→ JOB: Up to and including the line that contains "F, HZ, ZC = 1700.0, 250.0, 1.38", write out each line of the material from its first line, exactly.

•••••

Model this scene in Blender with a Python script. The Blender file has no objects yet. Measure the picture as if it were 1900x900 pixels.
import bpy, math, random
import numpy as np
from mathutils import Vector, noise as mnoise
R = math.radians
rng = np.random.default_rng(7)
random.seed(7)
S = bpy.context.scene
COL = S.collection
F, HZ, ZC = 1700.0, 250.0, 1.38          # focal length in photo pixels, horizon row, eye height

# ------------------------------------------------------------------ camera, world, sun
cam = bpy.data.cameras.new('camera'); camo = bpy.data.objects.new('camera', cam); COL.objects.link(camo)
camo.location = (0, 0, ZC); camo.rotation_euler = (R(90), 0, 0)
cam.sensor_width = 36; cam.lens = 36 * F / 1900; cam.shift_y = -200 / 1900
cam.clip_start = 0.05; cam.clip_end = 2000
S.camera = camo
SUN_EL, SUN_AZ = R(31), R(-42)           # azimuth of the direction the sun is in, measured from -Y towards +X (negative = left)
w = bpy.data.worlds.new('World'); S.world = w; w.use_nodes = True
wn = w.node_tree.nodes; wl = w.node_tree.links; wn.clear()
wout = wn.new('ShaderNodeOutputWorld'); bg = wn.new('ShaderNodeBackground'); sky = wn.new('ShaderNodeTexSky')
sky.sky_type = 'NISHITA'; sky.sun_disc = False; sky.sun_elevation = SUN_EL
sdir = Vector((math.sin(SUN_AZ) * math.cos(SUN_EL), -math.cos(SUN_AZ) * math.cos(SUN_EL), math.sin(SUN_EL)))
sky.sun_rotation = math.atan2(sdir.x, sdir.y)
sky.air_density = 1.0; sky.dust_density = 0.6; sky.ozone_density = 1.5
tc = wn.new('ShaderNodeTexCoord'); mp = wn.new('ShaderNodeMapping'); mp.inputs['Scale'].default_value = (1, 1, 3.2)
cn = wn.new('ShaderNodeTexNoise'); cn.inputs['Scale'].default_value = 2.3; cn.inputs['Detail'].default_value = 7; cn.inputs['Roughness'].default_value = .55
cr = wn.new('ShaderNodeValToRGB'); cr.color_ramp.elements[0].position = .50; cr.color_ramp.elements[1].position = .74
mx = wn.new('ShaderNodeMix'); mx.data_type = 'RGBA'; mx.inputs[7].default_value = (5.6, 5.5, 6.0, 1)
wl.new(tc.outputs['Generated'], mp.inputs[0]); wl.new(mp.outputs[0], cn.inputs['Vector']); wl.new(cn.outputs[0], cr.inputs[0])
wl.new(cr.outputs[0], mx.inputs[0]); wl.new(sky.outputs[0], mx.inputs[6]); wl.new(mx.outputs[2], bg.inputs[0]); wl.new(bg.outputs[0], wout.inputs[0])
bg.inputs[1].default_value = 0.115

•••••

→ OUTPUT OF THE TASK:
Model this scene in Blender with a Python script. The Blender file has no objects yet. Measure the picture as if it were 1900x900 pixels.
import bpy, math, random
import numpy as np
from mathutils import Vector, noise as mnoise
R = math.radians
rng = np.random.default_rng(7)
random.seed(7)
S = bpy.context.scene
COL = S.collection
F, HZ, ZC = 1700.0, 250.0, 1.38          # focal length in photo pixels, horizon row, eye height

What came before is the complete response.